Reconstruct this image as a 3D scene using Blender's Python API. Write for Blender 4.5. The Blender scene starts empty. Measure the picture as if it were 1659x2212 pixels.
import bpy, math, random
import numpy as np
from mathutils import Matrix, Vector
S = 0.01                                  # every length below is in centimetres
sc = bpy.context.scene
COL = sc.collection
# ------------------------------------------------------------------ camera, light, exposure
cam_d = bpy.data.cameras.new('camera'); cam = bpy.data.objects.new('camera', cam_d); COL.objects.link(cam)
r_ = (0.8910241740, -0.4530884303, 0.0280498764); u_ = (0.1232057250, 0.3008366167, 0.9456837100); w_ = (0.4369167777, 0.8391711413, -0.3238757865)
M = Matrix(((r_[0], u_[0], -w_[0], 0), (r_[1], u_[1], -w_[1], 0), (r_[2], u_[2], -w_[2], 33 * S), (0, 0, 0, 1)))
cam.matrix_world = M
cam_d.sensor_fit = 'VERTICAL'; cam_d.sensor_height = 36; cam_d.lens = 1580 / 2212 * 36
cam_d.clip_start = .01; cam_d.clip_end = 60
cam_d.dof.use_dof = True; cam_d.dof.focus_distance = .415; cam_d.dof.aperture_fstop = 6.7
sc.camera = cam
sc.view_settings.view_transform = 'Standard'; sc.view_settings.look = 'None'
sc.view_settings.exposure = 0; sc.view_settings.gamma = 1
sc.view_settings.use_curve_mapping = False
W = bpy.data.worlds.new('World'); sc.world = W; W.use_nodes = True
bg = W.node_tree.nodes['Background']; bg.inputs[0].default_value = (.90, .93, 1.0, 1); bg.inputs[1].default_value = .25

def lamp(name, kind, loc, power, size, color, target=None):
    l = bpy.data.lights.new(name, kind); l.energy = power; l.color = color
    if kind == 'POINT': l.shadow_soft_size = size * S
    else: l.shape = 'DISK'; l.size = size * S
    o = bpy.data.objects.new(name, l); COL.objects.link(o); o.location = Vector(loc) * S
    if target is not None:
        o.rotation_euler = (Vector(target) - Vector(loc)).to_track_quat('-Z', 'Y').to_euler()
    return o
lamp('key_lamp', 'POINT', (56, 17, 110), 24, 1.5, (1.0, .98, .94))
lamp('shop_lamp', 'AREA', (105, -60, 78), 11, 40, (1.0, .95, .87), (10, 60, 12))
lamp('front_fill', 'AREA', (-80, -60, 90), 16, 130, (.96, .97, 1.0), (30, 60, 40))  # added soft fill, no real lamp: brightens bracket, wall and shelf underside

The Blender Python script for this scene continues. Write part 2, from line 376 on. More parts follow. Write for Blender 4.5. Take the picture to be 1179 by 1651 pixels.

(THE REQUEST): Reproduce the entire listing word for word.

(ANSWER TO THE PROBLEM):
Reconstruct this image as a 3D scene using Blender's Python API. Write for Blender 4.5. The Blender scene starts empty. Measure the picture as if it were 1659x2212 pixels.
import bpy, math, random
import numpy as np
from mathutils import Matrix, Vector
S = 0.01                                  # every length below is in centimetres
sc = bpy.context.scene
COL = sc.collection
# ------------------------------------------------------------------ camera, light, exposure
cam_d = bpy.data.cameras.new('camera'); cam = bpy.data.objects.new('camera', cam_d); COL.objects.link(cam)
r_ = (0.8910241740, -0.4530884303, 0.0280498764); u_ = (0.1232057250, 0.3008366167, 0.9456837100); w_ = (0.4369167777, 0.8391711413, -0.3238757865)
M = Matrix(((r_[0], u_[0], -w_[0], 0), (r_[1], u_[1], -w_[1], 0), (r_[2], u_[2], -w_[2], 33 * S), (0, 0, 0, 1)))
cam.matrix_world = M
cam_d.sensor_fit = 'VERTICAL'; cam_d.sensor_height = 36; cam_d.lens = 1580 / 2212 * 36
cam_d.clip_start = .01; cam_d.clip_end = 60
cam_d.dof.use_dof = True; cam_d.dof.focus_distance = .415; cam_d.dof.aperture_fstop = 6.7
sc.camera = cam
sc.view_settings.view_transform = 'Standard'; sc.view_settings.look = 'None'
sc.view_settings.exposure = 0; sc.view_settings.gamma = 1
sc.view_settings.use_curve_mapping = False
W = bpy.data.worlds.new('World'); sc.world = W; W.use_nodes = True
bg = W.node_tree.nodes['Background']; bg.inputs[0].default_value = (.90, .93, 1.0, 1); bg.inputs[1].default_value = .25

def lamp(name, kind, loc, power, size, color, target=None):
    l = bpy.data.lights.new(name, kind); l.energy = power; l.color = color
    if kind == 'POINT': l.shadow_soft_size = size * S
    else: l.shape = 'DISK'; l.size = size * S
    o = bpy.data.objects.new(name, l); COL.objects.link(o); o.location = Vector(loc) * S
    if target is not None:
        o.rotation_euler = (Vector(target) - Vector(loc)).to_track_quat('-Z', 'Y').to_euler()
    return o
lamp('key_lamp', 'POINT', (56, 17, 110), 24, 1.5, (1.0, .98, .94))
lamp('shop_lamp', 'AREA', (105, -60, 78), 11, 40, (1.0, .95, .87), (10, 60, 12))
lamp('front_fill', 'AREA', (-80, -60, 90), 16, 130, (.96, .97, 1.0), (30, 60, 40))  # added soft fill, no real lamp: brightens bracket, wall and shelf underside

The Blender Python script for this scene continues. Write part 2, from line 376 on. More parts follow. Write for Blender 4.5. Take the picture to be 1179 by 1651 pixels.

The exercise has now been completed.